Ambassador Movie Exposes Corrupt Diamond Trade

The Ambassador Movie: Exposing the Corrupt Central African Diamond Trade

Author: Marc Choyt | Thursday, April 10, 2014
Small scale diamond diggers, as shown here, often live on less than two dollars a day.
 

A few nights ago I streamed The Ambassador on Netflix, watching the film while hanging out at my home with my friend/gem supplier and newly minted movie star,  Guy Clutterbuck.  I had watched the film when it came out about a year and a half ago and wanted to see it again with Guy.

 In the movie, Lars Von Trier buy a Liberian diplomatic passport for tens of thousands of dollars and then travels to the Central Republic of Africa (CAR) where he meets with officials from that country in order to smuggle diamonds.   Here’s the trailer.  

 The film, which came out in 2011,  runs like an ironic B-movie.  A bald headed Danish guy wearing white linen, high leather boots and designer sunglasses wanders through tragically drunk pygmies, trying to build a match stick factory as a cover for his black market diamond business, supported by various government officials.   Initially, some critics called it a mocumentary; in fact, it is a hard hitting documentary.  Guy, who has done gemstone business in Africa for over twenty years, pointed out that part of the tension in the movie is that events could easily turn bad, given what Von Trier is attempting to do.  He could have easily ended up dead.

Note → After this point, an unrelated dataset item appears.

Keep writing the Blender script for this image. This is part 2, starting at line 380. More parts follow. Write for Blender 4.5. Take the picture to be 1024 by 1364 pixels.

 Since the movie came out, in March, 2013, CAR’s President, Francois Bozize, was overthrown by a rebel group.  The CAR of the one of the top five diamond producer countries in the world. It was not until June of last year that the Kimberley Certification Scheme (KPC), which is supposed to assures a “conflict free” supply chain was suspended.

 Regardless of whether CAR is part of the KPC or not, the diamonds produced in this country will find their way into the supply chain and be certified as “conflict free.”  The diamond supply chain is corrupt and the jewelers that back it by calling their stones “ conflict free ”  support that corruption.

 Unfortunately, the corruption of the diamond trade extends far beyond what just the CAR.  Blood diamonds from Zimbabwe now legitimately enter the supply chain and can be sold to customers as conflict free.  In fact, the United States is at the center of the illegal diamond trade.

 Though Africa needs its diamond trade, the only traceable diamonds from Africa are through the De Beers supply chain.  Therefore, for those who want diamonds, we recommend two options: Canadian  or those that are “recycled” from old jewelry.

 As for the film, two thumbs up.  It will give you good insight into the diamond sector and how things work in a corrupt African country.